* begin *
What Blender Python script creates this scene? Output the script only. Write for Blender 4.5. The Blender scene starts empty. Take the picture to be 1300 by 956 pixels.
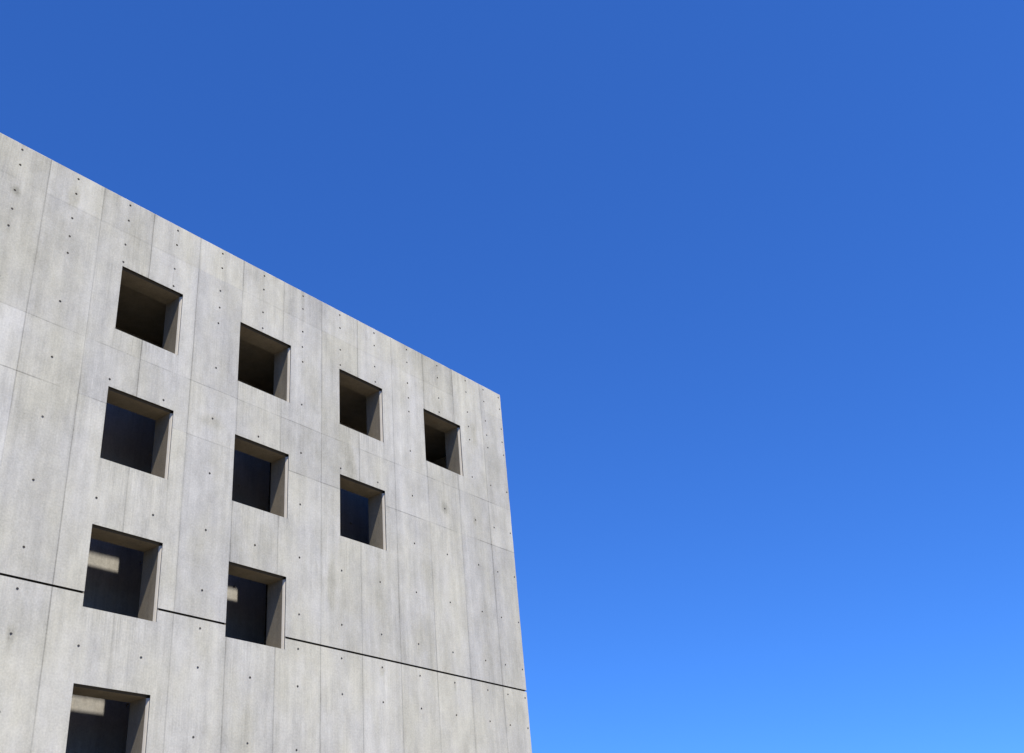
import bpy, bmesh, math, random
from mathutils import Vector, Matrix
random.seed(7)
scene = bpy.context.scene
col = scene.collection

U = 1.1            # one opening is 1.1 m wide
H0 = 11.39         # height of the top row's lintels above the ground
def X(x): return x * U
def Zc(z): return z * U + H0

# ------------------------------------------------------------ helpers
def link(name, bm, mat, parent=None, smooth=False):
    me = bpy.data.meshes.new(name)
    bm.normal_update(); bm.to_mesh(me); bm.free()
    if smooth:
        for p in me.polygons: p.use_smooth = True
    for m in (mat if isinstance(mat, (list, tuple)) else [mat]): me.materials.append(m)
    o = bpy.data.objects.new(name, me); col.objects.link(o)
    if parent: o.parent = parent
    return o

def box(bm, x0, x1, y0, y1, z0, z1):
    v = [bm.verts.new(p) for p in ((x0,y0,z0),(x1,y0,z0),(x1,y1,z0),(x0,y1,z0),(x0,y0,z1),(x1,y0,z1),(x1,y1,z1),(x0,y1,z1))]
    for f in ((0,3,2,1),(4,5,6,7),(0,1,5,4),(1,2,6,5),(2,3,7,6),(3,0,4,7)): bm.faces.new([v[i] for i in f])

def ring(bm, pts, y):
    return [bm.verts.new((p[0], y, p[1])) for p in pts]

def strip(bm, a, b, closed=True):
    n = len(a)
    for i in range(n if closed else n - 1):
        j = (i + 1) % n
        bm.faces.new((a[i], a[j], b[j], b[i]))

def sheet(bm, loops, y, sign):
    """fill a flat sheet at depth y bounded by closed loops (first outer, rest holes); returns the loops' vertices"""
    from mathutils.geometry import delaunay_2d_cdt
    rings, co, con, own = [], [], [], []
    for lp in loops:
        r = ring(bm, lp, y); rings.append(r); k = len(co)
        co += [Vector((p[0], p[1])) for p in lp]; own += r
        con.append([k + i for i in range(len(lp))])
    edges = [(c[i], c[(i + 1) % len(c)]) for c in con for i in range(len(c))]
    vo, eo, fo, ovs, oe, of = delaunay_2d_cdt(co, edges, [], 0, 1e-7)
    cache = {}
    def vert(i):
        if i not in cache: cache[i] = own[ovs[i][0]] if ovs[i] else bm.verts.new((vo[i].x, y, vo[i].y))
        return cache[i]
    def inside(pt):
        n = 0
        for lp in loops:
            for i in range(len(lp)):
                a, b = lp[i], lp[(i + 1) % len(lp)]
                if (a[1] > pt[1]) != (b[1] > pt[1]) and pt[0] < (b[0] - a[0]) * (pt[1] - a[1]) / (b[1] - a[1]) + a[0]: n += 1
        return n % 2 == 1
    for f in fo:
        c = sum((vo[i] for i in f), Vector((0, 0))) / len(f)
        if not inside(c): continue
        nf = bm.faces.new([vert(i) for i in f]); nf.normal_update()
        if nf.normal.y * sign < 0: nf.normal_flip()
    return rings

# ------------------------------------------------------------ materials
class N:
    def __init__(s, name):
        s.m = bpy.data.materials.new(name); s.m.use_nodes = True
        s.t = s.m.node_tree; s.t.nodes.clear()
        s.out = s.t.nodes.new('ShaderNodeOutputMaterial'); s.b = s.t.nodes.new('ShaderNodeBsdfPrincipled')
        s.t.links.new(s.b.outputs[0], s.out.inputs[0])
    def n(s, t, **k):
        x = s.t.nodes.new(t)
        for a, v in k.items(): setattr(x, a, v)
        return x
    def L(s, a, b): s.t.links.new(a, b)
    def put(s, inp, v):
        if hasattr(v, 'is_output') or isinstance(v, bpy.types.NodeSocket): s.L(v, inp)
        else: inp.default_value = v
    def math(s, op, a, b=0.0, c=0.0, clamp=False):
        x = s.n('ShaderNodeMath', operation=op, use_clamp=clamp)
        for i, v in enumerate((a, b, c)): s.put(x.inputs[i], v)
        return x.outputs[0]
    def scale(s, vec, sx, sy, sz, off=(0, 0, 0)):
        x = s.n('ShaderNodeMapping'); s.L(vec, x.inputs[0]); x.inputs[3].default_value = (sx, sy, sz); x.inputs[1].default_value = off
        return x.outputs[0]
    def noise(s, vec, scale=1.0, detail=3.0, rough=0.5):
        x = s.n('ShaderNodeTexNoise'); s.L(vec, x.inputs['Vector'])
        x.inputs['Scale'].default_value = scale; x.inputs['Detail'].default_value = detail; x.inputs['Roughness'].default_value = rough
        return x.outputs['Fac']
    def rng(s, v, a, b, c=0.0, d=1.0, smooth=False):
        x = s.n('ShaderNodeMapRange', interpolation_type='SMOOTHSTEP' if smooth else 'LINEAR'); s.put(x.inputs[0], v)
        for i, q in enumerate((a, b, c, d)): s.put(x.inputs[i + 1], q)
        return x.outputs[0]
    def mix(s, f, a, b):
        x = s.n('ShaderNodeMix', data_type='RGBA'); s.put(x.inputs[0], f)
        s.put(x.inputs[6], a if not isinstance(a, tuple) else (*a, 1)); s.put(x.inputs[7], b if not isinstance(b, tuple) else (*b, 1))
        return x.outputs[2]

PANEL = 0.817 * U
JX = X(-1.215)                      # one joint position, the rest repeat every panel
GROOVE = -4.556
WINS = [(q * 2.037, -r * 1.859) for r in range(4) for q in range(4 - r)]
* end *
## [Goal]
Repeat, word for word and with no pictures, only the lines running from the beginning of the data to the line that contains "bm.faces.new((a[i], a[j], b[j], b[i]))".

## [Answer to this exercise]
What Blender Python script creates this scene? Output the script only. Write for Blender 4.5. The Blender scene starts empty. Take the picture to be 1300 by 956 pixels.
import bpy, bmesh, math, random
from mathutils import Vector, Matrix
random.seed(7)
scene = bpy.context.scene
col = scene.collection

U = 1.1            # one opening is 1.1 m wide
H0 = 11.39         # height of the top row's lintels above the ground
def X(x): return x * U
def Zc(z): return z * U + H0

# ------------------------------------------------------------ helpers
def link(name, bm, mat, parent=None, smooth=False):
    me = bpy.data.meshes.new(name)
    bm.normal_update(); bm.to_mesh(me); bm.free()
    if smooth:
        for p in me.polygons: p.use_smooth = True
    for m in (mat if isinstance(mat, (list, tuple)) else [mat]): me.materials.append(m)
    o = bpy.data.objects.new(name, me); col.objects.link(o)
    if parent: o.parent = parent
    return o

def box(bm, x0, x1, y0, y1, z0, z1):
    v = [bm.verts.new(p) for p in ((x0,y0,z0),(x1,y0,z0),(x1,y1,z0),(x0,y1,z0),(x0,y0,z1),(x1,y0,z1),(x1,y1,z1),(x0,y1,z1))]
    for f in ((0,3,2,1),(4,5,6,7),(0,1,5,4),(1,2,6,5),(2,3,7,6),(3,0,4,7)): bm.faces.new([v[i] for i in f])

def ring(bm, pts, y):
    return [bm.verts.new((p[0], y, p[1])) for p in pts]

def strip(bm, a, b, closed=True):
    n = len(a)
    for i in range(n if closed else n - 1):
        j = (i + 1) % n
        bm.faces.new((a[i], a[j], b[j], b[i]))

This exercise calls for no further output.